Kick wrote on Oct 14
th, 2020 at 2:01pm:
I had already had whatever tiny germs of faith in an all-loving God extinguished by this point, but seeing that person, still alive, but so utterly physically destroyed (I would guess in some sort of fire or explosion), has cemented my view that there is no-one looking down on us from above. At least not with loving eyes.
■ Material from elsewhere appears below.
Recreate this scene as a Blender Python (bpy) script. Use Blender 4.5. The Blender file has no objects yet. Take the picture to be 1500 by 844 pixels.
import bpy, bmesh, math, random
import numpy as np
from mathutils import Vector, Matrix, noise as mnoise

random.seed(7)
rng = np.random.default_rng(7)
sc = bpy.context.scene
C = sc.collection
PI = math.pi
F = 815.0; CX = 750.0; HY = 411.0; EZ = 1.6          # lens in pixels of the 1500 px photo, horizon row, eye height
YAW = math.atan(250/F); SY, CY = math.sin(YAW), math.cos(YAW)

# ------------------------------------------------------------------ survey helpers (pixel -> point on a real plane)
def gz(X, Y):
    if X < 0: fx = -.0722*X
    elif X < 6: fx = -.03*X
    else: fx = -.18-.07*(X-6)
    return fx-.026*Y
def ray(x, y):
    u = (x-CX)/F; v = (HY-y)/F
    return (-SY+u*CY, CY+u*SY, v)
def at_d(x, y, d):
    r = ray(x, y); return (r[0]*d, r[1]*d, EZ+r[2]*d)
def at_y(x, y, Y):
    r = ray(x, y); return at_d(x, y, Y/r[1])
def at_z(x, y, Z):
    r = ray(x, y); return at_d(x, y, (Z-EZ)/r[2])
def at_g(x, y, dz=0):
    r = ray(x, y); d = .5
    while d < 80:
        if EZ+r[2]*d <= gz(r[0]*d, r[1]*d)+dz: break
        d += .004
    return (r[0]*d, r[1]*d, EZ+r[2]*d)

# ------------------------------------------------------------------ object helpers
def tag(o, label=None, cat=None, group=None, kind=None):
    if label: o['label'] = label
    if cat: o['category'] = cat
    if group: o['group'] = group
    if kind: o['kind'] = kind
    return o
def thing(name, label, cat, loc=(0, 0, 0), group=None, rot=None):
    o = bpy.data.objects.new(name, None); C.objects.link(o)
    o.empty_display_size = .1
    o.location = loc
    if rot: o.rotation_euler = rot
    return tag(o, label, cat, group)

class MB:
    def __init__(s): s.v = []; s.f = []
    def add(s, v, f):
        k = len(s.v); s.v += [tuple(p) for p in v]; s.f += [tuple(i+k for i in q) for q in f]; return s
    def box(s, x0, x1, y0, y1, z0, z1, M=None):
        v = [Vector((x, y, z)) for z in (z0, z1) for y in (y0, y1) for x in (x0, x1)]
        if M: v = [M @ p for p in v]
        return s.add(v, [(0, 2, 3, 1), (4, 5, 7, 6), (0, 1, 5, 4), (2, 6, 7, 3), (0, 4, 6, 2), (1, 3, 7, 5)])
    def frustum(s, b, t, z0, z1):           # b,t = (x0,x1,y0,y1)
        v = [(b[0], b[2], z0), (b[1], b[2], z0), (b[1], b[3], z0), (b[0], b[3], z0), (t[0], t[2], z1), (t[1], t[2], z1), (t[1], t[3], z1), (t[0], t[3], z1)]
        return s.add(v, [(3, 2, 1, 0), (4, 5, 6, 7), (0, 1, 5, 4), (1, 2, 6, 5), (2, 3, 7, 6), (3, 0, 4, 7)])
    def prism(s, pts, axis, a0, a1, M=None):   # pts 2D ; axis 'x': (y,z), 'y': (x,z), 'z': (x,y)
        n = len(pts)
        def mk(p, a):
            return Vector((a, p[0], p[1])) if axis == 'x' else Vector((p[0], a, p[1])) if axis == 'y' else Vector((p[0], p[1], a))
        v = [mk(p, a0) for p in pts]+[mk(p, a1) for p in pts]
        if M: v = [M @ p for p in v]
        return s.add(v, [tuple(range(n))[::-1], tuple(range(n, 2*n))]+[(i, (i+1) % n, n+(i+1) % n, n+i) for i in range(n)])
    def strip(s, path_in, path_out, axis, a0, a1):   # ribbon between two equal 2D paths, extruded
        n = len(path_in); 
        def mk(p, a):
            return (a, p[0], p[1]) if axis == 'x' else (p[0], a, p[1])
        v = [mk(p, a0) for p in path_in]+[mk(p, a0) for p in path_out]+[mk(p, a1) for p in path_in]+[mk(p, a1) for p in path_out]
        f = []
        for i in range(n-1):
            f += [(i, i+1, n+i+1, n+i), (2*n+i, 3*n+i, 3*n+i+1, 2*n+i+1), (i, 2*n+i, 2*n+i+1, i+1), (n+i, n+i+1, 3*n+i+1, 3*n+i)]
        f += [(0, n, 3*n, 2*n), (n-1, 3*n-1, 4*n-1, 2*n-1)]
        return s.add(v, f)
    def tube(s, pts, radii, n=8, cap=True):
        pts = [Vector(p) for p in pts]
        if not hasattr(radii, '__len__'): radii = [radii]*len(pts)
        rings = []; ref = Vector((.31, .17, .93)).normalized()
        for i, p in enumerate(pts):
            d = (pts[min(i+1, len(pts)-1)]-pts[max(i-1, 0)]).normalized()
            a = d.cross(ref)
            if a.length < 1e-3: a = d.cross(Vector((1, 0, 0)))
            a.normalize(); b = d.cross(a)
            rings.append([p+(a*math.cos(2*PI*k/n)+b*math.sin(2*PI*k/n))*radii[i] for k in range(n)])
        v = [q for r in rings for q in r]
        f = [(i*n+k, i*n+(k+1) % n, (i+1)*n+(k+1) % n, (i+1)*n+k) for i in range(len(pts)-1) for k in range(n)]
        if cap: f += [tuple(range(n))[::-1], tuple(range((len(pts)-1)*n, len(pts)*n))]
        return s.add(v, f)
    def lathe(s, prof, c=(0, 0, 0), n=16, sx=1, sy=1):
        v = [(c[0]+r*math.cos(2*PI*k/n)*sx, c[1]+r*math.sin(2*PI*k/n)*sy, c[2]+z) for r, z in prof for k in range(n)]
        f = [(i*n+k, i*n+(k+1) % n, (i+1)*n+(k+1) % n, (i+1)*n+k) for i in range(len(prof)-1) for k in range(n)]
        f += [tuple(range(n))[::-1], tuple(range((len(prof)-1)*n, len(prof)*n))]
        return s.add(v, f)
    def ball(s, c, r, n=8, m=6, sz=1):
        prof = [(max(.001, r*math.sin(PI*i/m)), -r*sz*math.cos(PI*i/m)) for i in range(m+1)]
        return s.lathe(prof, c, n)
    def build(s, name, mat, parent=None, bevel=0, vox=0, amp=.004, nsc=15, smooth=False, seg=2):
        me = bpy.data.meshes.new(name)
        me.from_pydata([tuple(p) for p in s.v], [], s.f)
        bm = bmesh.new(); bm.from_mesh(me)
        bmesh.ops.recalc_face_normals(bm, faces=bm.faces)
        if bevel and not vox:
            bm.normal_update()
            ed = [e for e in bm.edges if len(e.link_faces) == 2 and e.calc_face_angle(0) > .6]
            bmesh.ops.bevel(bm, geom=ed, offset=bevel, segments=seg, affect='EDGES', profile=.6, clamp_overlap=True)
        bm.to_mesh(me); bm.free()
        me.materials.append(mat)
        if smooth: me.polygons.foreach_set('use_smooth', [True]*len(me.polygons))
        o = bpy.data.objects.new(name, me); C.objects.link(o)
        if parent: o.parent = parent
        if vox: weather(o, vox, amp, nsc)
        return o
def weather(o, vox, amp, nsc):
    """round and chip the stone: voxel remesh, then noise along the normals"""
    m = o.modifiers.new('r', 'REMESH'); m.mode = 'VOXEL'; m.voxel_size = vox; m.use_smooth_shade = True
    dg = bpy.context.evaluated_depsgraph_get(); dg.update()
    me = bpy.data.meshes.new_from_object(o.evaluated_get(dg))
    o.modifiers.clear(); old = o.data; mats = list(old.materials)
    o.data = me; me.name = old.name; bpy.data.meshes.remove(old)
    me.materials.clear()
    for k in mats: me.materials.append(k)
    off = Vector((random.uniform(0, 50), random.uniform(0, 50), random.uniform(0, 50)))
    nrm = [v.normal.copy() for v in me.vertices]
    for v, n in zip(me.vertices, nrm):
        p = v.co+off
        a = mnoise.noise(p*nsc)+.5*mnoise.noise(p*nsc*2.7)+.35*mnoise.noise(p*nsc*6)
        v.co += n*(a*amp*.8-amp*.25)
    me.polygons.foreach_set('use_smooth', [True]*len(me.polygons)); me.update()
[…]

That is the classic debate over the problem of evil. Rather than rehash it, I'll just drop this:
https://en.wikipedia.org/wiki/Problem_of_evil#St._Thomas_AquinasThe whole wikipedia article is fairly well written and lays out many different perspectives and conclusions about the problem of evil, but I personally like the Aquinas view. I like the definition of "evil" as the deprivation of some good. For evil to be incompatible with good (as is implied in the logical arguments at the top of the article), the person or creature who is deprived of that good must necessarily be OWED or somehow deserving of it. If you say that God is not good (or that a good God cannot exist) because we can clearly observe the deprivation of good things, then it implies that the person deprived of that good was entitled to have it. That just makes people sound, well... entitled. The same Bible that says God is all-knowing and all-good also says "you will have trouble in this world". Is that necessarily a contradiction?
It would be like my 2yo saying to me: "You're a bad parent because you won't give me all of the candy I deserve."
Despite my child's strong feelings to the contrary, my child is not entitled to all the candy they want, and I am not an evil parent for depriving them of it, but I also understand that they are too immature to grasp this concept.